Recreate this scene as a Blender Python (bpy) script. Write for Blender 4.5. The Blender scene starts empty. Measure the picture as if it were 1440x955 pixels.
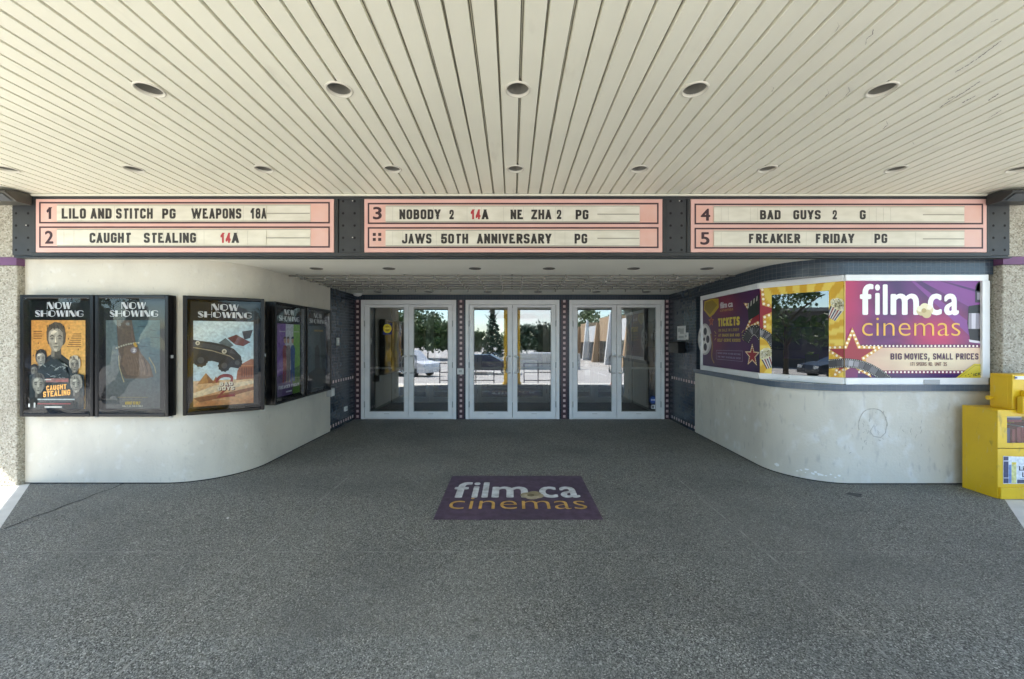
import bpy, math, random
from math import sin, cos, pi, sqrt, atan2, radians
random.seed(7)
S = bpy.context.scene
COL = S.collection

# ------------------------------------------------------------------ camera, sky, sun, exposure
F = 560.0                       # focal length in photo pixels (1440 wide)
CAM_H = 1.5
cd = bpy.data.cameras.new('camera'); cd.sensor_width = 36; cd.lens = 36 * F / 1440
cd.clip_start = 0.05; cd.clip_end = 2000
cam = bpy.data.objects.new('camera', cd); COL.objects.link(cam)
cam.location = (0, 0, CAM_H); cam.rotation_euler = (pi / 2, 0, 0)
S.camera = cam

SUN_D = (-0.50, -0.40, 1.0)     # towards the sun: from the left, behind the camera
sl = sqrt(sum(a * a for a in SUN_D))
ELEV = math.asin(SUN_D[2] / sl); AZ = atan2(SUN_D[0], SUN_D[1])
W = bpy.data.worlds.new('World'); S.world = W; W.use_nodes = True
nt = W.node_tree; N = nt.nodes; L = nt.links
bg = N['Background']; bg.inputs[1].default_value = 0.15
sky = N.new('ShaderNodeTexSky'); sky.sky_type = 'NISHITA'; sky.sun_disc = False
sky.sun_elevation = ELEV; sky.sun_rotation = AZ; sky.dust_density = .4; sky.ozone_density = 2.0
tc = N.new('ShaderNodeTexCoord'); mp = N.new('ShaderNodeMapping'); mp.inputs['Scale'].default_value = (1, 1, 2.6)
nz = N.new('ShaderNodeTexNoise'); nz.inputs['Scale'].default_value = 3.2; nz.inputs['Detail'].default_value = 8
nz.inputs['Roughness'].default_value = .62
rp = N.new('ShaderNodeValToRGB'); rp.color_ramp.elements[0].position = .53; rp.color_ramp.elements[1].position = .70
mx = N.new('ShaderNodeMixRGB'); mx.inputs[2].default_value = (4.4, 4.4, 4.5, 1)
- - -
**Task requirements**
Give the material again exactly as it is, but keep the pictures out.

**Answer in full**
Recreate this scene as a Blender Python (bpy) script. Write for Blender 4.5. The Blender scene starts empty. Measure the picture as if it were 1440x955 pixels.
import bpy, math, random
from math import sin, cos, pi, sqrt, atan2, radians
random.seed(7)
S = bpy.context.scene
COL = S.collection

# ------------------------------------------------------------------ camera, sky, sun, exposure
F = 560.0                       # focal length in photo pixels (1440 wide)
CAM_H = 1.5
cd = bpy.data.cameras.new('camera'); cd.sensor_width = 36; cd.lens = 36 * F / 1440
cd.clip_start = 0.05; cd.clip_end = 2000
cam = bpy.data.objects.new('camera', cd); COL.objects.link(cam)
cam.location = (0, 0, CAM_H); cam.rotation_euler = (pi / 2, 0, 0)
S.camera = cam

SUN_D = (-0.50, -0.40, 1.0)     # towards the sun: from the left, behind the camera
sl = sqrt(sum(a * a for a in SUN_D))
ELEV = math.asin(SUN_D[2] / sl); AZ = atan2(SUN_D[0], SUN_D[1])
W = bpy.data.worlds.new('World'); S.world = W; W.use_nodes = True
nt = W.node_tree; N = nt.nodes; L = nt.links
bg = N['Background']; bg.inputs[1].default_value = 0.15
sky = N.new('ShaderNodeTexSky'); sky.sky_type = 'NISHITA'; sky.sun_disc = False
sky.sun_elevation = ELEV; sky.sun_rotation = AZ; sky.dust_density = .4; sky.ozone_density = 2.0
tc = N.new('ShaderNodeTexCoord'); mp = N.new('ShaderNodeMapping'); mp.inputs['Scale'].default_value = (1, 1, 2.6)
nz = N.new('ShaderNodeTexNoise'); nz.inputs['Scale'].default_value = 3.2; nz.inputs['Detail'].default_value = 8
nz.inputs['Roughness'].default_value = .62
rp = N.new('ShaderNodeValToRGB'); rp.color_ramp.elements[0].position = .53; rp.color_ramp.elements[1].position = .70
mx = N.new('ShaderNodeMixRGB'); mx.inputs[2].default_value = (4.4, 4.4, 4.5, 1)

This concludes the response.